In governance of our own passions, the sense of wonder is often what makes life cool.
And when I build my time machine I'm definitely taking Nefertiti out for dinner and a movie.

JBW said...

My own sense of wonder at the unlimited beauty of the universe is, as always, unwavered VZ. Additional cynicism is just a byproduct of that process...

shannon said...

Bummer! We just saw the King Tut exhibit in Dallas with mom, Reed, and Meri. It was pretty cool. My favorite part was the sarcophagus' of Tut's stillborns. I know that it sounds a little morbid, but that really fascinated me. My comments are much more shallow than your other bloggers, but I still like making them. :)

JBW said...

Shallow it up, girl. It's always nice to hear differing points of view here.

objects in space said...

Shannon, I had not heard about the stillborns. The King Tut Exhibit is set to arrive in my area this summer, I was excited before but am now even more so!
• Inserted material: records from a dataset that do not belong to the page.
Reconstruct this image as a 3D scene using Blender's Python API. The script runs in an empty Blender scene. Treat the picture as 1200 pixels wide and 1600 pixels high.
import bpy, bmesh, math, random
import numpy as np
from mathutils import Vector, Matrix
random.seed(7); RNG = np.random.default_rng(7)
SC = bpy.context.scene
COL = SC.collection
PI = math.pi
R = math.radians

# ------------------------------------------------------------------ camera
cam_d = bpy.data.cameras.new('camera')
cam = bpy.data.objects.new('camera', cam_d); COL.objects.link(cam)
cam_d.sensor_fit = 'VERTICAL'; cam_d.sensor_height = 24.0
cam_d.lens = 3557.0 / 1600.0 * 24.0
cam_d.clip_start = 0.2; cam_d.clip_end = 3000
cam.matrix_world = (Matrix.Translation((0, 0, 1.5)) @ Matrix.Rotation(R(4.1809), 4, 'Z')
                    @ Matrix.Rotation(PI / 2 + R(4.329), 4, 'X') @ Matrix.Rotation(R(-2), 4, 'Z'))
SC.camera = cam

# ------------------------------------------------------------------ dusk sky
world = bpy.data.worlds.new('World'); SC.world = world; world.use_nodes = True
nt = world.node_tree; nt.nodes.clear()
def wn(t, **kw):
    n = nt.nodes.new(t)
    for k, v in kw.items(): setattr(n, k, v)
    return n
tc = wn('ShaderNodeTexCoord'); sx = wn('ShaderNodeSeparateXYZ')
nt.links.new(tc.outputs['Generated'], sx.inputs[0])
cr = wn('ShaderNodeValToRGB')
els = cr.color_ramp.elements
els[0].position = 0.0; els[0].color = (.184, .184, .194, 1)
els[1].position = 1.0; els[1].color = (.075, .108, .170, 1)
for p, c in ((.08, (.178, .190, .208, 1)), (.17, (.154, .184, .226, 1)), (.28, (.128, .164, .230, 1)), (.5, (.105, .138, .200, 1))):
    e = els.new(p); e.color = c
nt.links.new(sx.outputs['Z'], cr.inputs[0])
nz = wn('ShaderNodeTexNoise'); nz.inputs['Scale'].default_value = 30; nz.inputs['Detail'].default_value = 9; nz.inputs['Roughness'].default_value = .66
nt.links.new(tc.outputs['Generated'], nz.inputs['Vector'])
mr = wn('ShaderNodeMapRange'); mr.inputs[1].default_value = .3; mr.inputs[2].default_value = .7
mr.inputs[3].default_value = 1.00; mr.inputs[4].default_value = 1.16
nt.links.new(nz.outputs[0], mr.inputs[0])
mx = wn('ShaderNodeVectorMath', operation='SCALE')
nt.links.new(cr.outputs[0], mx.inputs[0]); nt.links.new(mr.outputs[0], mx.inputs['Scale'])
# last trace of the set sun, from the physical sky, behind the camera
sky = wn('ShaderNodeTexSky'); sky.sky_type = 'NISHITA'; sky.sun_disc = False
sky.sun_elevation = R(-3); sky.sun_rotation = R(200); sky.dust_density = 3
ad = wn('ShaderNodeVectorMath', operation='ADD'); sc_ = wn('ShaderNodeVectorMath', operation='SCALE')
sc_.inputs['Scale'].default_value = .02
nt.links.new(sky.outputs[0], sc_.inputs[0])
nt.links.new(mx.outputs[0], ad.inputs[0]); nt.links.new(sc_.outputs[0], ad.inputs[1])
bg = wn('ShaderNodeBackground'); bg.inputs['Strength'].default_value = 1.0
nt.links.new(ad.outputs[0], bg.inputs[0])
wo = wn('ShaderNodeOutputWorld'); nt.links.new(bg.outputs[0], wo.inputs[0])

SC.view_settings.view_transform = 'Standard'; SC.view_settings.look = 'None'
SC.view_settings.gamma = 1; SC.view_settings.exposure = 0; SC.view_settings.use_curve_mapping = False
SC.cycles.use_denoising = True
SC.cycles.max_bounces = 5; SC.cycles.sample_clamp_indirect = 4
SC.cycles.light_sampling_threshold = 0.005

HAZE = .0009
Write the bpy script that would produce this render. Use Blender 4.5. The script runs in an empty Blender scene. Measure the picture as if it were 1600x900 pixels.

Thanks for sharing :)

This whole Nefertiti Bust issue brings up an interesting area of History, how many truthful things, and not just in art or artifacts, have become mistakenly glorified because someone bowed to power?

JBW said...

That's why it's so vital for society to support the arts and art research, objects in space. The people who study and teach in this field are who we are relying on to make those kinds of historical judgements. Thanks for checking out the site.

Anonymous said...

Neat site!

As an artist and student of art history, initially I was totally dismayed that the bust we know so well and love (even those of us who are heterosexual females)is not ancient. Yet she still is beautiful and exquisitely feminine. For that we should thank the 20th century German artist.

JBW said...

Agreed, Anon. The work is still intrinsically beautiful although I'm still disappointed that its origins are not what I understood at the time. I hope you decide to keep checking in here from time to time.